My daughter is in that as an extra-on a bus and in a cafe. I’ve still not watched it though 
OK Tim,
I’ll have a gander and come back to you.
M
From 1983
Up-and-coming Houston oil executive “Mac” MacIntyre (Peter Riegert) gets more than he bargained for when a seemingly simple business trip to Scotland changes his outlook on life. Sent by his colorful boss (Burt Lancaster) to the small village of Ferness, Mac is looking to quickly buy out the townspeople so his company can build a new refinery. But after a taste of country life Mac begins to question whether he is on the right side of this transaction.
One of my favourite movies. And soundtracks 
This brings back memories for me on two counts.
Someone who had played alongside me in my school football team and who later went on to become a reasonably well known actor, had a small breakthrough part in ‘Local Hero’. However, my main memory and a big regret ever since then relates to Burt Lancaster.
When the film was being made and while I was at University, I used to work on vacations and weekends as a part time distribution driver with the car rental firm Hertz. On one occasion, I was about to drive a large estate car from Glasgow Airport to Aberdeen when I was asked to divert to Prestwick Airport, where I was to pick up 2 people and their golf clubs and drive them to Turnberry golf course. It turned out that the two people were Burt Lancaster and his friend, and that Hertz did not have any large enough vehicles for them and their golf gear at Prestwick.
It probably took me around 30 minutes to reach Prestwick Airport. Unfortunately, when I arrived I was told that a customer had just returned a large estate car and that I had missed Burt Lancaster by about 5 minutes. So unfortunately, I never did get to meet him.
After the silliness of Moonraker, 007 took a grittier, more realistic turn with 1981’s For Your Eyes Only (well, as far as a Roger Moore Bond can be described as “gritty” or “realistic”). The megalomaniac master criminal trope is jettisoned in favour of a good old fashioned espionage story revolving around the theft of an advanced transmitter for launching Polaris submarines. Julian Glover is a good villain, Topol is Bond’s helper and Carole Bouquet is the Bond babe.

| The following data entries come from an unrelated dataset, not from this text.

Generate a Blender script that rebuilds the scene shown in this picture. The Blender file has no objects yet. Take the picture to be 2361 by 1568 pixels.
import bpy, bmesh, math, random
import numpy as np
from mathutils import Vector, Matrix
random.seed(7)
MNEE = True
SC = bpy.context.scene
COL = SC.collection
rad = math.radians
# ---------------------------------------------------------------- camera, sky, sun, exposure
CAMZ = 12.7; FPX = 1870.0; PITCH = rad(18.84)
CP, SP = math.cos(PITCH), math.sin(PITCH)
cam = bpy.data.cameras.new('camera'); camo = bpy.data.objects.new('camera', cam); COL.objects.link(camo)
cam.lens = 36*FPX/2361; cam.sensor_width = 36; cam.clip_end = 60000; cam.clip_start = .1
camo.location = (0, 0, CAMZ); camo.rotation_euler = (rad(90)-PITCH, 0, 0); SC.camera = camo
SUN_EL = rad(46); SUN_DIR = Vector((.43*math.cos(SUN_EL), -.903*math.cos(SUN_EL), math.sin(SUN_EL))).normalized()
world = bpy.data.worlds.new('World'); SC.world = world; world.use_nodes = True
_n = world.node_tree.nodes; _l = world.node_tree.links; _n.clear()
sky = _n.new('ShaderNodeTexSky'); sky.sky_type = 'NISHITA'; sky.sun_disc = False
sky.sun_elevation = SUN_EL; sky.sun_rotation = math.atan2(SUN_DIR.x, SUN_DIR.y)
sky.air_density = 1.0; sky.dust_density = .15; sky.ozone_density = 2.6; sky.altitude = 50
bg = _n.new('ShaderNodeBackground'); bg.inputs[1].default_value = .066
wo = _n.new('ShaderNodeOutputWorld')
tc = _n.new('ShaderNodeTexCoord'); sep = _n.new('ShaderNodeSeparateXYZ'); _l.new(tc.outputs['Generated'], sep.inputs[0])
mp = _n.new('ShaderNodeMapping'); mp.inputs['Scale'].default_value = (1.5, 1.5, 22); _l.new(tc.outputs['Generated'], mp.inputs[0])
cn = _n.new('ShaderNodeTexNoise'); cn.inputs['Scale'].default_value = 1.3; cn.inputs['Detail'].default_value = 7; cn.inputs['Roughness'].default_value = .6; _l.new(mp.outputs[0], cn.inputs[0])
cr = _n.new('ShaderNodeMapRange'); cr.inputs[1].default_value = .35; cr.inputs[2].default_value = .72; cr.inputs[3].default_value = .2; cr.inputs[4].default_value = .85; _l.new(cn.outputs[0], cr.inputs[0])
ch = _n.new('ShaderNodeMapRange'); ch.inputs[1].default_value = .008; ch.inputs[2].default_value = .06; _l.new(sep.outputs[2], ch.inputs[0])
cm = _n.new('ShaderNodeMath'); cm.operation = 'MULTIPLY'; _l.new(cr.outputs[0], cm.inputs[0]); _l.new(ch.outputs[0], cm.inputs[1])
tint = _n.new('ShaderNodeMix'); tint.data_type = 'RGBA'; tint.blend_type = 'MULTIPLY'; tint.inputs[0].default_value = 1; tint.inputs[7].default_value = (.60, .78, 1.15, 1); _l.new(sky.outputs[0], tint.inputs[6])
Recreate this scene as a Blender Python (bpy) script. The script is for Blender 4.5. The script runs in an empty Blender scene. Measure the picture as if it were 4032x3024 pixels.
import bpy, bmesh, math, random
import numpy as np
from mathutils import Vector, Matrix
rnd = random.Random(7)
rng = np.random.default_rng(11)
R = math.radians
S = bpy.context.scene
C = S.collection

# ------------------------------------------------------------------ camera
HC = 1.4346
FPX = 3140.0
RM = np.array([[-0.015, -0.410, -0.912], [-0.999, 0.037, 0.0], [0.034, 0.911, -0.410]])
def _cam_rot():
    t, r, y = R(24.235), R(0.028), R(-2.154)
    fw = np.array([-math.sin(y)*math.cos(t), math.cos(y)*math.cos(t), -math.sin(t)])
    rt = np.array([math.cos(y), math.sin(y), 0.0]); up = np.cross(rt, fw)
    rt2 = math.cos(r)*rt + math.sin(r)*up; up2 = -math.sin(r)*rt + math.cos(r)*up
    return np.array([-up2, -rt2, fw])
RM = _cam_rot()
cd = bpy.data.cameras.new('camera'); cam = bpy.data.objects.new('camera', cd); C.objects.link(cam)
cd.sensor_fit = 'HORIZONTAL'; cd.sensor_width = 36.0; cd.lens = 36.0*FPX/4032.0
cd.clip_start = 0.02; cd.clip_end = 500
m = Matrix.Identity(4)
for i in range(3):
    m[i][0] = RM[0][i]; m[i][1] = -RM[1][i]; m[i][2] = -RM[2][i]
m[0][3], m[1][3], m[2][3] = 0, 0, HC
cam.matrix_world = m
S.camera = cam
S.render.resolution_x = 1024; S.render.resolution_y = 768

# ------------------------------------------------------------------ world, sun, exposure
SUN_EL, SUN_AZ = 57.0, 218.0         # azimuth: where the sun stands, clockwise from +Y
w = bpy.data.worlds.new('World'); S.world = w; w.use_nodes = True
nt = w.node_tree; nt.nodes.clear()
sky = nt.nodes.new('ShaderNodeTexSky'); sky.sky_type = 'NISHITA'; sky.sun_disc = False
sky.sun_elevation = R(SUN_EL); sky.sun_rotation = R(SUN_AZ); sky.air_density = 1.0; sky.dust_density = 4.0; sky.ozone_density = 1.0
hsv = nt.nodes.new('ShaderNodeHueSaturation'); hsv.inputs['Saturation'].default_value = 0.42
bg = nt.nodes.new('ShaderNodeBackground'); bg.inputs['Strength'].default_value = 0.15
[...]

It’s an enjoyable romp, a welcome break from the vquip/gadget/FX overload that was starting to take over the series. The only real downer isthe music. The theme song, sung by Sheena Easton, is fine, but Bill Conti’s score is an atrocity.
As Alan Partridge might say: “Stop getting Bond music wrong!”
This Martin The Spy Who Came In From The Cold Ritt-directed picture was a box-office bomb when it came out in 1970. Odd, really, because it has an awful lot going for it: meaty roles for Sean Connery and Richard Harris; sumptuous photography by the legendary James Wong Howe; a Henry Mancini score; a great supporting cast and fantastic art direction.
The tale of the brutally hard lives of Irish miners and their families in 1870s Pennsylvania, the cruelty of the mineowners and their hired police thugs and the miners’ attempts to get their own back via the secret society of the title, it’s also a story of treachery (Harris is an undercover Pinkerton agent who infiltrates the Mollys) and of the terrible costs of capitalism run rampant. The film runs more than 10 minutes before a line of dialogue is uttered, so confident is Ritt of the visual strengths of the script.
Recommended.
Well that was a complete waste of time. The first half hour or so of this movie is boring and incomprehensible, the rest is just silly and pretentious. It’d have been so much better if they’d just camped it up, like the Lynda Carter TV show of the 1970s. But the people involved decided to take it seriously and introduce (allegedly) some sort of feminist subtext.
Gal Gadot is an embarrassingly bad actress – she has a pretty face but zero charisma, and for a so-called “feminist” film, I am at a loss as to why a hypersexualised superheroine needs to fight on the Great War battlefields dressed in a fetish costume and metal bra.
Epic fail, as people younger than me are wont to say.
Agree Kev. This was on FTA TV a week or so back (ITV?) and it came across as some kind of B-movie woke morality tale.